Andrej Kadlec raczej nie będzie swej przygody z Jagiellonią wspominać z uśmiechem na twarzy. 25-latek podczas prawie 2,5-rocznego pobytu w stolicy Podlasia zaprezentował się bowiem na murawie tylko w 33 oficjalnych meczach pierwszego zespołu, a ostatni występ Słowaka miał miejsce we wrześniu.

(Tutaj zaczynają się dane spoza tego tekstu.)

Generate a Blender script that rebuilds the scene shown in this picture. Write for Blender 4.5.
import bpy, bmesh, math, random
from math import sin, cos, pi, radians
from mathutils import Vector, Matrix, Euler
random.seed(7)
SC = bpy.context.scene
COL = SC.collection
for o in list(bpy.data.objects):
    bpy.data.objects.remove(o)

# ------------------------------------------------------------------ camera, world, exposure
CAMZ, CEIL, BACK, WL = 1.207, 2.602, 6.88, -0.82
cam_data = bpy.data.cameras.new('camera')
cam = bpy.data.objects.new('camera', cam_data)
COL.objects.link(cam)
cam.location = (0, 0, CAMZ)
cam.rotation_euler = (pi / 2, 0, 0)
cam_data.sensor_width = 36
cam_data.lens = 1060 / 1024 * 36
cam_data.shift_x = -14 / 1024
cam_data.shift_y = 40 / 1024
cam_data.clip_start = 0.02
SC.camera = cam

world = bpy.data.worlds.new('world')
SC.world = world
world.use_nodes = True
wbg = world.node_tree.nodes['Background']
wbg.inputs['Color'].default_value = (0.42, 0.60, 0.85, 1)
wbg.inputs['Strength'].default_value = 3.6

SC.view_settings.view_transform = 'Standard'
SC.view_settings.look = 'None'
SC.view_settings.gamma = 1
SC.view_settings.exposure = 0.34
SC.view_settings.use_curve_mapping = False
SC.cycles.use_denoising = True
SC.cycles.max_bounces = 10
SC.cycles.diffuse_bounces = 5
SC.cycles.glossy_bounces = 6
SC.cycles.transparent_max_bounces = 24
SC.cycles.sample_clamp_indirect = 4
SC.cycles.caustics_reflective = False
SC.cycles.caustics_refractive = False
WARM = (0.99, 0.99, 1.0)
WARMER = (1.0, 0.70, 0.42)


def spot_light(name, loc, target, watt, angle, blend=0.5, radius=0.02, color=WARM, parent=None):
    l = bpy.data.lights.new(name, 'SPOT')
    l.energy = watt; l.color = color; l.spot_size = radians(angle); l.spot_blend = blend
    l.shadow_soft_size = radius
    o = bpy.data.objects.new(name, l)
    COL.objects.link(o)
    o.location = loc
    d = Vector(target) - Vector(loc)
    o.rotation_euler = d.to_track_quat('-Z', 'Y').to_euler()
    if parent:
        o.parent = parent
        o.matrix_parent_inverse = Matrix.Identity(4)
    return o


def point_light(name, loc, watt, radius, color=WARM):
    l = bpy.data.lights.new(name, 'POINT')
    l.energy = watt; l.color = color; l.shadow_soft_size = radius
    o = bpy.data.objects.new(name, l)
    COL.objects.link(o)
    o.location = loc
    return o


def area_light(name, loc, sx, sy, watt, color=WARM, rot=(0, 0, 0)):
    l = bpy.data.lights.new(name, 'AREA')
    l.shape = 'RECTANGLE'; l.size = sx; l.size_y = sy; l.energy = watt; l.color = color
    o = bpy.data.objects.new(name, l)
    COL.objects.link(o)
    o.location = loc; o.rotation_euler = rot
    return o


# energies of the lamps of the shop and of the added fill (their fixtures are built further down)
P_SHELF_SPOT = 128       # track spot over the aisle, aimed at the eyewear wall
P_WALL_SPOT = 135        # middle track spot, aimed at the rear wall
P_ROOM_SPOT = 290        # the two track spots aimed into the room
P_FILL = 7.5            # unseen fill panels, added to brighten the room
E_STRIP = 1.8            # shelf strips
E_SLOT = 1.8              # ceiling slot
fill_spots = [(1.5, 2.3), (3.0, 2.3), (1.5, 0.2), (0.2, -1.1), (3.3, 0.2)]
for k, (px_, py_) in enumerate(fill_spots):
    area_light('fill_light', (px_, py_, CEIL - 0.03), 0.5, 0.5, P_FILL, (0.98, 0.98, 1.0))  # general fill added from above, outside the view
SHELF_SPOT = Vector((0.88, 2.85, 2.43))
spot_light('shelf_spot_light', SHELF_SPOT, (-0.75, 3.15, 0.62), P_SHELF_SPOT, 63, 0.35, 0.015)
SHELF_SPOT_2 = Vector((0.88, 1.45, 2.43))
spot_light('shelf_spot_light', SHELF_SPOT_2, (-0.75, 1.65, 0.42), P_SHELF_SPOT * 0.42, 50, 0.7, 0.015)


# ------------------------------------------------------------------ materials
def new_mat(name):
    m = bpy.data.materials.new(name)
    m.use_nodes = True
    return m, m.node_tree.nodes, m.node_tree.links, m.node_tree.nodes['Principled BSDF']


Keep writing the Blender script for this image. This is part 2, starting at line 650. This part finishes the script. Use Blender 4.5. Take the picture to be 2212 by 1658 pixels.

Za Kadlecem tęsknić nie powinni również kibice żółto-czerwonej drużyny, bo prawy defensor, gdy już grał, to najczęściej nie stanowił mocnego punktu zespołu. Choć nadzieje związane z transferem zawodnika Spartaka Trnava były spore, to jednak oczekiwania swoje, a życie swoje. Andrej nie tylko nie grzeszył wysoką formą, lecz dodatkowo był podatny na urazy, dlatego w klubie zdecydowano, że warto współpracę z defensorem zakończyć.
Kadlec w barwach Dumy Podlasia zdobył 1 gola i zaliczył 2 asysty. W sezonie 2019/2020 zobaczył też czerwoną kartkę (za dwie żółte). Stało się to w wyjazdowym starciu z Górnikiem Zabrze. Jagiellończycy przegrali tamten mecz 0:3.